“Um não sei quê, que nasce não sei onde,/Vem não sei como, e dói não sei porquê.” Luís de Camões

"Na dor lida sentem bem,/Não as duas que êle teve,/Mas só a que êles não têm." Fernando Pessoa

"Lividos astros,/Soidões lacustres.../Lemes e mastros.../E os alabastros/Dos balaustres!" Camilo Pessanha

"E eu estou feliz ainda./Mas faz-se tarde/e sei que é tempo de continuar." Helder Macedo

"Conchas, pedrinhas, pedacinhos de ossos..." Camilo Pessanha

“Vem, vagamente,/Vem, levemente,/Vem sozinha, solene, com as mãos caídas/Ao teu lado, vem” Álvaro de Campos

"Chove nela graça tanta/que dá graça à fermosura;/vai fermosa, e não segura." Luís de Camões

domingo, 24 de fevereiro de 2013

Alto risco

      A terceira longa-metragem realizada pelo actor Ben Affleck, "Argo" (2012), é um bom filme, com o interesse especial de ser baseado em factos reais.
       Sem qualquer pretenciosismo estético, o filme conta da melhor maneira, de forma escorreita e desenvolta, a história que tem a contar, por forma a prender e manter até ao fim o interesse do espectador.
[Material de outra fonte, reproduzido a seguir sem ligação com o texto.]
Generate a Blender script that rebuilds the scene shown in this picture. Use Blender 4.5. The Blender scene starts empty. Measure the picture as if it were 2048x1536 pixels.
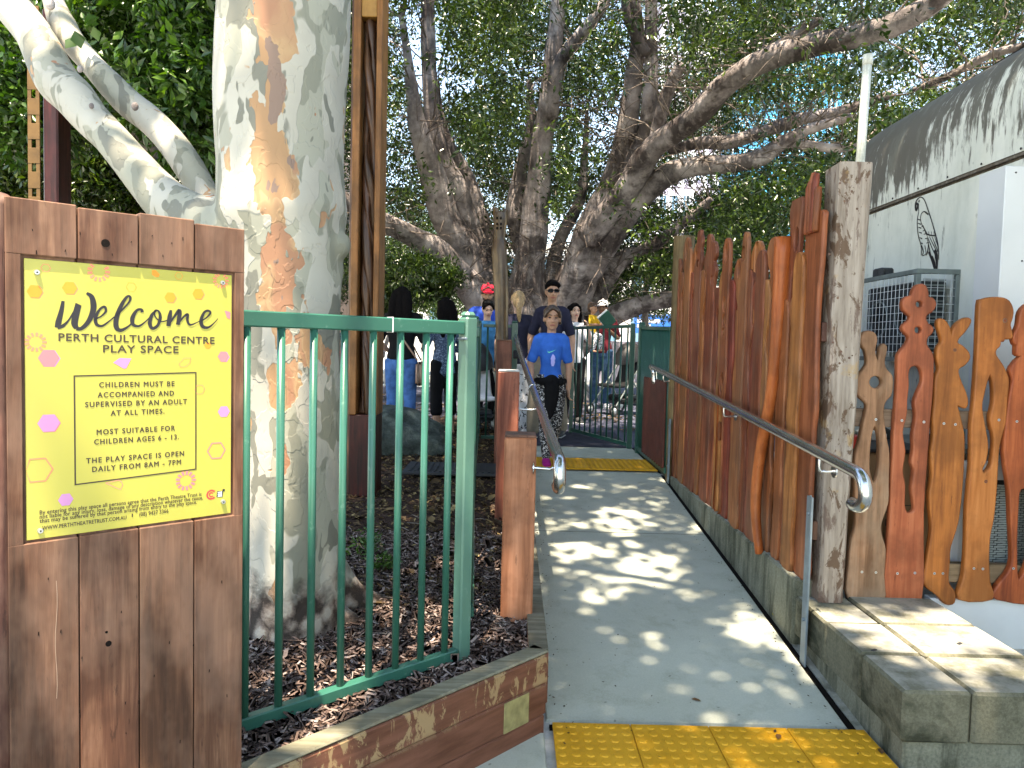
import bpy, bmesh, math, random
import numpy as np
from mathutils import Vector, Matrix, noise

# ------------------------------------------------------------------ camera
SC = bpy.context.scene
COL = SC.collection
R = math.radians
FPX = 1479.0
cam_data = bpy.data.cameras.new('camera')
cam = bpy.data.objects.new('camera', cam_data)
COL.objects.link(cam)
SC.camera = cam
cam_data.sensor_width = 36.0
cam_data.lens = 36.0 * FPX / 2048.0
cam_data.clip_start = 0.05
cam_data.clip_end = 3000
CAMROT = Matrix.Rotation(math.pi / 2 - R(2.94), 3, 'X') @ Matrix.Rotation(R(1.4), 3, 'Z')
CAMPOS = Vector((0, 0, 1.45))
cam.matrix_world = Matrix.Translation(CAMPOS) @ CAMROT.to_4x4()

# ------------------------------------------------------------------ light
SUNV = Vector((-0.07, -0.29, 0.954)).normalized()      # towards the sun: high, behind the viewer
SUN_EL = math.asin(SUNV.z)
world = bpy.data.worlds.new('World')
SC.world = world
world.use_nodes = True
wn = world.node_tree.nodes
wl = world.node_tree.links
bg = wn['Background']
sky = wn.new('ShaderNodeTexSky')
sky.sky_type = 'NISHITA'
sky.sun_disc = False
sky.sun_elevation = SUN_EL
sky.sun_rotation = math.atan2(SUNV.x, SUNV.y)
sky.air_density = 1.0
sky.dust_density = 0.4
sky.ozone_density = 3.0
wl.new(sky.outputs[0], bg.inputs[0])
bg.inputs[1].default_value = 0.15
sd = bpy.data.lights.new('sun', 'SUN')
sd.energy = 3.6
sd.angle = R(0.53)
sd.color = (1.0, 0.975, 0.95)
sun = bpy.data.objects.new('sun', sd)
COL.objects.link(sun)
sun.rotation_euler = SUNV.to_track_quat('Z', 'Y').to_euler()
sun.location = (0, 0, 30)
SC.view_settings.view_transform = 'Standard'
SC.view_settings.look = 'None'
SC.view_settings.exposure = 2.45
SC.view_settings.use_white_balance = True     # balanced for open shade, as the photograph is
SC.view_settings.white_balance_temperature = 8500
SC.view_settings.white_balance_tint = 11
SC.view_settings.gamma = 1.0
SC.view_settings.use_curve_mapping = False
SC.render.engine = 'CYCLES'
SC.cycles.use_denoising = True
SC.cycles.max_bounces = 8
SC.cycles.diffuse_bounces = 5
SC.cycles.glossy_bounces = 3
SC.cycles.transmission_bounces = 6
SC.cycles.transparent_max_bounces = 8
SC.cycles.sample_clamp_indirect = 6.0

# ------------------------------------------------------------------ measuring: where a sight line meets a real surface
def ray(px, py):
    return CAMROT @ Vector(((px - 1024) / FPX, -(py - 768) / FPX, -1.0))
def P(px, py, d):                       # at distance d in front (world y = d)
    r = ray(px, py); return CAMPOS + r * (d / r.y)
def PZ(px, py, z):
    r = ray(px, py); return CAMPOS + r * ((z - CAMPOS.z) / r.z)
def PX(px, py, x):
    r = ray(px, py); return CAMPOS + r * (x / r.x)
def PP(px, py, p0, n):
    r = ray(px, py); return CAMPOS + r * ((p0 - CAMPOS).dot(n) / r.dot(n))

def ground_z(x, y):                     # lie of the paving: level, ramp, landing, gentle rise
    if y < 2.77: return 0.0
    if y < 6.55: return 0.35 * (y - 2.77) / (6.55 - 2.77)
    if y < 8.1: return 0.35 + 0.01 * (y - 6.55) / 1.55
    if y < 17: return 0.36 + 0.022 * (y - 8.1)
    return 0.556
def bed_z(x, y):                        # bark mulch bed left of the ramp
    b = 0.262 + 0.026 * max(0.0, y - 2.6)
    if y > 6: b = min(b, ground_z(x, y) + 0.02)
    return b + 0.012 * noise.noise(Vector((x * 1.3, y * 1.3, 0))) + 0.006 * noise.noise(Vector((x * 5, y * 5, 3)))

rnd = random.Random(7)
NR = np.random.default_rng(11)

# ------------------------------------------------------------------ object helpers
def tag(o, label=None, cat=None, group=None, kind=None):
    if label: o['label'] = label
    if cat: o['category'] = cat
    if group: o['group'] = group
    if kind: o['kind'] = kind
    return o
def thing(name, label, cat, loc=(0, 0, 0), group=None, kind=None):
    o = bpy.data.objects.new(name, None)
    COL.objects.link(o)
    o.location = loc
    o.empty_display_size = 0.1
    return tag(o, label, cat, group, kind)
def attach(o, parent):                  # geometry is in world metres; keep it there under its parent
    if parent is not None:
        o.parent = parent
        off = Vector((0, 0, 0)); q = parent
        while q is not None:
            off += Vector(q.location); q = q.parent
        o.location = Vector(o.location) - off
    return o
def obj(name, me, mat=None, parent=None, label=None, smooth=False):
    if hasattr(me, 'mesh'): me = me.mesh(name)
    o = bpy.data.objects.new(name, me)
    COL.objects.link(o)
    if mat is not None:
        me.materials.clear()
        for m in (mat if isinstance(mat, (list, tuple)) else [mat]): me.materials.append(m)
    if smooth:
        me.polygons.foreach_set('use_smooth', [True] * len(me.polygons))
    if label: o['label'] = label
    return attach(o, parent)
def bake(o):                            # apply modifiers
    dg = bpy.context.evaluated_depsgraph_get()
    me = bpy.data.meshes.new_from_object(o.evaluated_get(dg))
    old = o.data
    o.modifiers.clear()
    if o.type == 'MESH':
        o.data = me
        return o
    n = bpy.data.objects.new(o.name + '_tmp', me)
    for k in o.keys(): n[k] = o[k]
    n.matrix_world = o.matrix_world.copy()
    nm = o.name
    bpy.data.objects.remove(o)
    COL.objects.link(n); n.name = nm
    return n

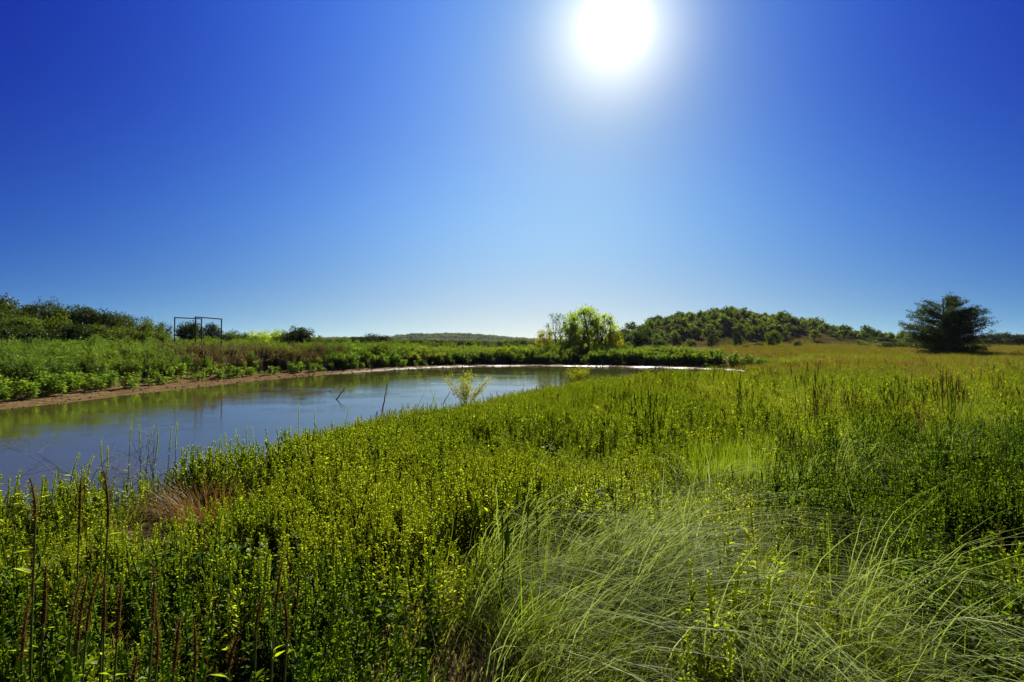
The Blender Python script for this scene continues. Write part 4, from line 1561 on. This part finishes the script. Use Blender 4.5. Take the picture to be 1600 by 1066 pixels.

Um outro motivo de especial interesse de "Argo" é envolver na sua narrativa a própria indústria do cinema, pois a missão que o protagonista, Tony Mendez/Ben Affleck, tem a cumprir implica fazer passar os seis reféns que vai tentar libertar por uma equipa de filmagens, o que torna o filme uma reflexão sobre o próprio cinema, que se vem juntar à reflexão política sobre a história que ele, mesmo sem forçar, também proporciona, de modo tanto mais interessante e pertinente quanto ela pode ser relacionada com a actualidade.
                       Argo          
          Este é um filme que tem quase tudo aquilo que fez a notoriedade do cinema norte-americano: acção, mas acção controlada, simplicidade de meios, uma intriga que envolve alto risco, a separação clara entre os bons e os maus, sem escamotear as dificuldades que os primeiros têm de enfrentar e vencer do seu próprio lado, a criação de momentos de forte tensão dramática. Com estas características, "Argo" é um bom filme de acção, inteligente e seguro, que não deixa de defender a América e os seus valores de maneira clara e convincente, mesmo sem a presença de um inimigo, de um adversário individualizado na narrativa, o que nas circunstâncias acaba por o beneficiar. Envolvendo Hollywood e o cinema, é um filme sobre a representação, o faz de conta, pois tanto o protagonista como os reféns que ele se encarrega de tentar libertar têm de se fazer passar por outros, por quem não são, para o sucesso da missão, o que constitui um suplementar motivo de interesse. 
                       Argo
           Mas além disso o herói é um homem solitário que, desde o aparecimento da  primeira ideia do plano até ao final da sua execução, vai ter que procurar e encontrar os apoios de que necessita, o que é característico do cinema americano pelo menos desde o western mas é também típico das ficções políticas dos anos 70, o que se torna particularmente interessante visto os acontecimentos de que o filme se ocupa se situarem temporalmente em 1979. O olhar sobre Hollywood é sem contemplações mas também seguro dos verdadeiros valores da amizade e da cooperação, mesmo quando os poderes institucionais falham, e o olhar sobre as instituições não as poupa, como é devido e também típico do filme político dos anos 70.                                                                 
       De resto, o filme tem actores muito bons que actuam sempre no registo certo, particularmente quando ironizam sobre Hollywood - notáveis Alan Arkin como Lester Siegel e John Goodman como John Chambers - e sobre os bastidores das instituições políticas, e é irrepreensível do ponto de vista técnico, com destaque para a fotografia, sempre justa e precisa, de Rodrigo Prieto, a montagem de William Goldenberg, que aumenta a dinâmica e o interesse da narrativa, assegura o ritmo do filme e a melhor resolução dos momentos de maior tensão, e para a música, de Alexandre Desplat, muito apropriada e inteligentemente utilizada
                      Argo
           "Argo" é, pois, um bom filme, perfeitamente à altura da tradição dos clássicos e modernos do cinema americano, e Ben Affleck mostra ser, além de um bom actor - está muito bem como herói tranquilo numa missão muito arriscada -, um bom realizador, com ideias próprias e interessantes. A presença de George Clooney como co-produtor, ao lado do realizador e actor principal e de Grant Heslov, é um elemento não negligenciável, que transmite confiança e garante independência.